A number of other organisations likewise contribute to ensure that Bahrain’s FinTech ecosystem is one of the most dynamic and competitive in the region. Examples include Bahrain FinTech Bay and Al Waha Fund of Funds. Fintech Bay is the first and largest FinTech hub in the Middle East, and Al Waha Fund of Funds is a USD $100 million venture capital fund providing funding access to Bahrain’s startup industry.

Bahrain’s FinTech ecosystems also encourages a collaborative approach to foreign innovation. This is exemplified in the partnerships between Al Salam Bank and Chinese VC firm MSA Capital. Together, these two key financial players are launching a first-of-its-kind fund established to unify Chinese and Middle Eastern capital and technology markets.

Finally, Bahrain boasts a young, technologically proficient population and a highly connected economy, and an experienced, well-educated workforce provides organisations with the talent to match important jobs. These factors help ensure that fintechs from around the world have everything they need to ideate, test, and implement new approaches to financial services. 

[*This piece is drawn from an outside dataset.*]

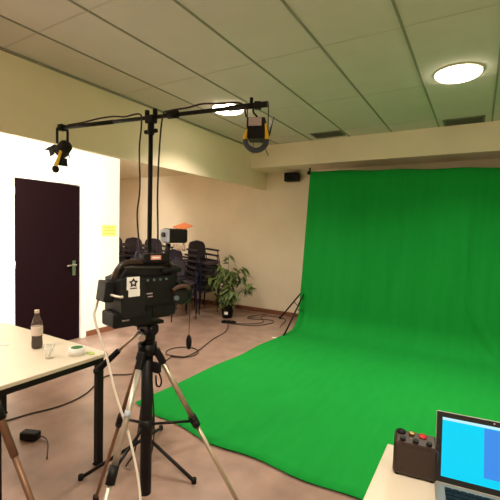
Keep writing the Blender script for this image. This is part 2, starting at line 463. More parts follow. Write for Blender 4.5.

Bahrain is already home to a number of influential, disruptive fintech companies, including the following:

Tap Payments
AION Digital
BFC Payments
Tarabut Gateway

Fintech and Bahrain: a Bright Future for Financial Services

Fintechs around the world are fundamentally changing and reshaping how customers and businesses approach financial services. Young fintech businesses have a unique opportunity to become an integral part of this revolution, improving the customer financial experience and bringing financial institutions into the new millennium. But to do that, they have to be free to operate in the way that best suits their needs. Bahrain provides a landscape tailor-made to promote fintech success, both in the GCC and around the globe. In Bahrain, foreign fintech businesses can grow to change the world.